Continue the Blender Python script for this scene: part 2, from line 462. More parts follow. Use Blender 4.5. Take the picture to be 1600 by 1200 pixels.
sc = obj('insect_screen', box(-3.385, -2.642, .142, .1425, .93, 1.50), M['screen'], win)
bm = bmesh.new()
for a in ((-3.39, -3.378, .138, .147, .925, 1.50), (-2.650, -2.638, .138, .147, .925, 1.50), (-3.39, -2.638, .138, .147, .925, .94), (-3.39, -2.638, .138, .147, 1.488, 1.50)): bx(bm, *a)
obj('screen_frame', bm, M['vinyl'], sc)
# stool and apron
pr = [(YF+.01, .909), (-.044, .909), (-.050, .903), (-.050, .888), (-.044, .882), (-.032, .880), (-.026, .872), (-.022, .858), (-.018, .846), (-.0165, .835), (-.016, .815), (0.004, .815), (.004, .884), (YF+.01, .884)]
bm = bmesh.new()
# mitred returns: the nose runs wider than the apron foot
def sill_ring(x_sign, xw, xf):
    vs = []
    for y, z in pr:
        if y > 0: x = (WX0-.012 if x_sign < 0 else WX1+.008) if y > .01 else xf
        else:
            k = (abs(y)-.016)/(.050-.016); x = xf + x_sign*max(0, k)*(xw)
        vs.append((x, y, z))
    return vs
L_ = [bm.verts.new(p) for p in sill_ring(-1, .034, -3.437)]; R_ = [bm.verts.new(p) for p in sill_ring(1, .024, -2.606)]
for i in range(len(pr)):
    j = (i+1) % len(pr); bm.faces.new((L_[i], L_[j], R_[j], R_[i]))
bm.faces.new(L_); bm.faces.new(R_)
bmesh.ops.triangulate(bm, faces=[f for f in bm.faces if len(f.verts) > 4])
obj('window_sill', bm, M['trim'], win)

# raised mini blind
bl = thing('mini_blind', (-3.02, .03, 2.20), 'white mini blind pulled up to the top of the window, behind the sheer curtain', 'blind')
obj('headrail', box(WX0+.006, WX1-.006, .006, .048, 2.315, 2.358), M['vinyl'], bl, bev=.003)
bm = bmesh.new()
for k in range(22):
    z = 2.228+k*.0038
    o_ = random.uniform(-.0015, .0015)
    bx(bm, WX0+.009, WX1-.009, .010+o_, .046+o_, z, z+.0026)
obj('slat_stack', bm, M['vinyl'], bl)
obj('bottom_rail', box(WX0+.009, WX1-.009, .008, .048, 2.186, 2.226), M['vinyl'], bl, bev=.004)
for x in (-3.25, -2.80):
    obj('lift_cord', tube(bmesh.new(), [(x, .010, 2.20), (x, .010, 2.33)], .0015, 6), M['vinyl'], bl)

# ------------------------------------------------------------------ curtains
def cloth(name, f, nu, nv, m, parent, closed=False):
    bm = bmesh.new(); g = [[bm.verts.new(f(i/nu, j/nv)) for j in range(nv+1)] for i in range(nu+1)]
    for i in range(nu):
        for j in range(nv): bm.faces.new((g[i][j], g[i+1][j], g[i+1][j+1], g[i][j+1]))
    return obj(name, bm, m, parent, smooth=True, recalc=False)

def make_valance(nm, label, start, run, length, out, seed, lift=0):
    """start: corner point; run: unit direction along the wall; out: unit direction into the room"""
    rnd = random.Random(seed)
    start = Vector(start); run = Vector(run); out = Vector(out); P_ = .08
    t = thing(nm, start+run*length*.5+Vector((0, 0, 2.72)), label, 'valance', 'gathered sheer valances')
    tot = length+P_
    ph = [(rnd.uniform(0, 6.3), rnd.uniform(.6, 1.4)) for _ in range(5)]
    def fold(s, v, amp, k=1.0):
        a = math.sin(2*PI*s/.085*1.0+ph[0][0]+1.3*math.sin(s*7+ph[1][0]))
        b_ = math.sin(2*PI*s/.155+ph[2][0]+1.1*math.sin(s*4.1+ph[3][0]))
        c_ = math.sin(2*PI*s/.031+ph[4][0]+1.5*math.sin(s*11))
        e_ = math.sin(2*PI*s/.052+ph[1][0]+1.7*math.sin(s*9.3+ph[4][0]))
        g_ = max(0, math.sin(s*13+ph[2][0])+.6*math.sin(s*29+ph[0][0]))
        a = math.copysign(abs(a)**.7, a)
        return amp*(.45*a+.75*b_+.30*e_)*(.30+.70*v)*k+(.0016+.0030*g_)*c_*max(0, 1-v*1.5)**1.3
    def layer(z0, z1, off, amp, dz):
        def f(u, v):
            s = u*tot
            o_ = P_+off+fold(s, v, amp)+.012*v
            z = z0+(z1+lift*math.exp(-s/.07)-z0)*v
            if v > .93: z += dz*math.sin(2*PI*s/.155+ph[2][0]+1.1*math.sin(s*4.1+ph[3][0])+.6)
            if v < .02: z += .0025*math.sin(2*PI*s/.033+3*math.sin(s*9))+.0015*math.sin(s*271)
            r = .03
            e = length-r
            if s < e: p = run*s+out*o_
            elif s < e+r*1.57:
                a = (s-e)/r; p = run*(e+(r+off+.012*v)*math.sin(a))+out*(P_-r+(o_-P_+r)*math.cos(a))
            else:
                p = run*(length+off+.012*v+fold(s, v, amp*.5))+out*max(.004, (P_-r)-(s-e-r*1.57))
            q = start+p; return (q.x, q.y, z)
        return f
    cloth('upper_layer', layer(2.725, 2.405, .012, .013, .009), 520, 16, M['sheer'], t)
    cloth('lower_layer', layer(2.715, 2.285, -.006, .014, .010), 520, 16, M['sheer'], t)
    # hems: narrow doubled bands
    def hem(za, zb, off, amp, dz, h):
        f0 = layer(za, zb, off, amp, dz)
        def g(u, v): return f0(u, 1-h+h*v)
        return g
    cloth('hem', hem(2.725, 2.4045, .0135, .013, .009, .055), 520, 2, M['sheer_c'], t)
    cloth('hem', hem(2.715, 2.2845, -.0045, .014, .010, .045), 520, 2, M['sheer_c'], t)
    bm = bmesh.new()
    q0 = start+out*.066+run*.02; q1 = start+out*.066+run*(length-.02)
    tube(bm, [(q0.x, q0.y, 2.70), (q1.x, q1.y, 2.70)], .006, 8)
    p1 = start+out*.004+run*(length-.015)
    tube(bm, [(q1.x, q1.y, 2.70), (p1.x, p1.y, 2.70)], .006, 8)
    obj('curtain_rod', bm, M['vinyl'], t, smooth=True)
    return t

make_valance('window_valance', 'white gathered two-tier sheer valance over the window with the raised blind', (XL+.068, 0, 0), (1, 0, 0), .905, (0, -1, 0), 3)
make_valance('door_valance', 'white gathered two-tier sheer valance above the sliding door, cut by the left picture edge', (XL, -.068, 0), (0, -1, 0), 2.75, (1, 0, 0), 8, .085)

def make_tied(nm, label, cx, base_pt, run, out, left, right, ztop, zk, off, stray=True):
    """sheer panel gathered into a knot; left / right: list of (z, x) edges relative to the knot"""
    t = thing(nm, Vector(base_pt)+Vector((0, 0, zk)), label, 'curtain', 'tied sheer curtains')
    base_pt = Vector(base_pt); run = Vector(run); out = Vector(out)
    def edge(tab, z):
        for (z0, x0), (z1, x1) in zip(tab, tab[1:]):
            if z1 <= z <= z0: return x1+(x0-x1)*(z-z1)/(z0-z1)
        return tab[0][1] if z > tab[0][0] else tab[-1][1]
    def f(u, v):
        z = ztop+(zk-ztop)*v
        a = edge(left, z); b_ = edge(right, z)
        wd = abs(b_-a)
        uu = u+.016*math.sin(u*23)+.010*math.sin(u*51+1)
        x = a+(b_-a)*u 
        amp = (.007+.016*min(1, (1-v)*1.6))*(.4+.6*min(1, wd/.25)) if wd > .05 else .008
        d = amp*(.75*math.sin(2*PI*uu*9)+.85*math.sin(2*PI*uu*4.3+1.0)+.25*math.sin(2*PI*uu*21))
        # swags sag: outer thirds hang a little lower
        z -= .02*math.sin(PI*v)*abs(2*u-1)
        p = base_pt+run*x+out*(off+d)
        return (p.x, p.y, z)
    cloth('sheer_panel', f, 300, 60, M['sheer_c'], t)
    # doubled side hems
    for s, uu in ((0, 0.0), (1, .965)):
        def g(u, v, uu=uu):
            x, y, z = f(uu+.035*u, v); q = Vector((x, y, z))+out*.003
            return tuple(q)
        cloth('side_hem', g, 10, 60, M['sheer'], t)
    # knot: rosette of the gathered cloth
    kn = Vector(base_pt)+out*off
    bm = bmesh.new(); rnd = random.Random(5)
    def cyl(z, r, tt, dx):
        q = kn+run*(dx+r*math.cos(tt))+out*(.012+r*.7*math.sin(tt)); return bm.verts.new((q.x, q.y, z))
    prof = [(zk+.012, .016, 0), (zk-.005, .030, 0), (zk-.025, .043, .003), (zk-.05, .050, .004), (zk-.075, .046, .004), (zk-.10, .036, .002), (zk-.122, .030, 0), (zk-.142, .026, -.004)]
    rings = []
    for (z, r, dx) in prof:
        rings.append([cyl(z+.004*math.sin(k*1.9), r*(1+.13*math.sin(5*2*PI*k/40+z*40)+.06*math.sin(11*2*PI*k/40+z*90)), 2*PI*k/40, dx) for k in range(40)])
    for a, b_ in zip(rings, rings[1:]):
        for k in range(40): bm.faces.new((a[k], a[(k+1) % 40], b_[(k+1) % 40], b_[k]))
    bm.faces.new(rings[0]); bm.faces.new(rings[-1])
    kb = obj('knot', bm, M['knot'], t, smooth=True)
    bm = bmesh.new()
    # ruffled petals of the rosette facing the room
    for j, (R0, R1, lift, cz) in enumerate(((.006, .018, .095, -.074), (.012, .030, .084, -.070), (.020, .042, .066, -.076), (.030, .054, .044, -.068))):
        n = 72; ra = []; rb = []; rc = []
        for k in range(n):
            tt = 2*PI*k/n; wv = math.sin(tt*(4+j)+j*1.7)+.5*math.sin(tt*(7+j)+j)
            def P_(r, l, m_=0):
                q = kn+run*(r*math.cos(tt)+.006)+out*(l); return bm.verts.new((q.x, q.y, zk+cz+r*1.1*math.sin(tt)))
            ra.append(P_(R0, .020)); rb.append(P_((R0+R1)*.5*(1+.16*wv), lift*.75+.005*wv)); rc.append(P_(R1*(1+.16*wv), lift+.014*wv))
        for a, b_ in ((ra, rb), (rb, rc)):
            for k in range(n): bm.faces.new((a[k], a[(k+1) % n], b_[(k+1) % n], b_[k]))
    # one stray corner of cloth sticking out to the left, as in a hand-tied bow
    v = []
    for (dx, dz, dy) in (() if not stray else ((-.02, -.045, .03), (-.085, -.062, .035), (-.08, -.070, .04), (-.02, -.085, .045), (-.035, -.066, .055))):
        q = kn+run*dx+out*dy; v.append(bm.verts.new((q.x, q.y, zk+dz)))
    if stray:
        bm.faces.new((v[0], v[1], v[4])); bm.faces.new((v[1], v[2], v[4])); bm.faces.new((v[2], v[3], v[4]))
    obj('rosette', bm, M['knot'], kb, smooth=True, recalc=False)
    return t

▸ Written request
Quote exactly the lines running from the start of the listing above through the line where "obj('window_sill', bm, M['trim'], win)" is found, and output no other lines.

▸ The result
Continue the Blender Python script for this scene: part 2, from line 462. More parts follow. Use Blender 4.5. Take the picture to be 1600 by 1200 pixels.
sc = obj('insect_screen', box(-3.385, -2.642, .142, .1425, .93, 1.50), M['screen'], win)
bm = bmesh.new()
for a in ((-3.39, -3.378, .138, .147, .925, 1.50), (-2.650, -2.638, .138, .147, .925, 1.50), (-3.39, -2.638, .138, .147, .925, .94), (-3.39, -2.638, .138, .147, 1.488, 1.50)): bx(bm, *a)
obj('screen_frame', bm, M['vinyl'], sc)
# stool and apron
pr = [(YF+.01, .909), (-.044, .909), (-.050, .903), (-.050, .888), (-.044, .882), (-.032, .880), (-.026, .872), (-.022, .858), (-.018, .846), (-.0165, .835), (-.016, .815), (0.004, .815), (.004, .884), (YF+.01, .884)]
bm = bmesh.new()
# mitred returns: the nose runs wider than the apron foot
def sill_ring(x_sign, xw, xf):
    vs = []
    for y, z in pr:
        if y > 0: x = (WX0-.012 if x_sign < 0 else WX1+.008) if y > .01 else xf
        else:
            k = (abs(y)-.016)/(.050-.016); x = xf + x_sign*max(0, k)*(xw)
        vs.append((x, y, z))
    return vs
L_ = [bm.verts.new(p) for p in sill_ring(-1, .034, -3.437)]; R_ = [bm.verts.new(p) for p in sill_ring(1, .024, -2.606)]
for i in range(len(pr)):
    j = (i+1) % len(pr); bm.faces.new((L_[i], L_[j], R_[j], R_[i]))
bm.faces.new(L_); bm.faces.new(R_)
bmesh.ops.triangulate(bm, faces=[f for f in bm.faces if len(f.verts) > 4])
obj('window_sill', bm, M['trim'], win)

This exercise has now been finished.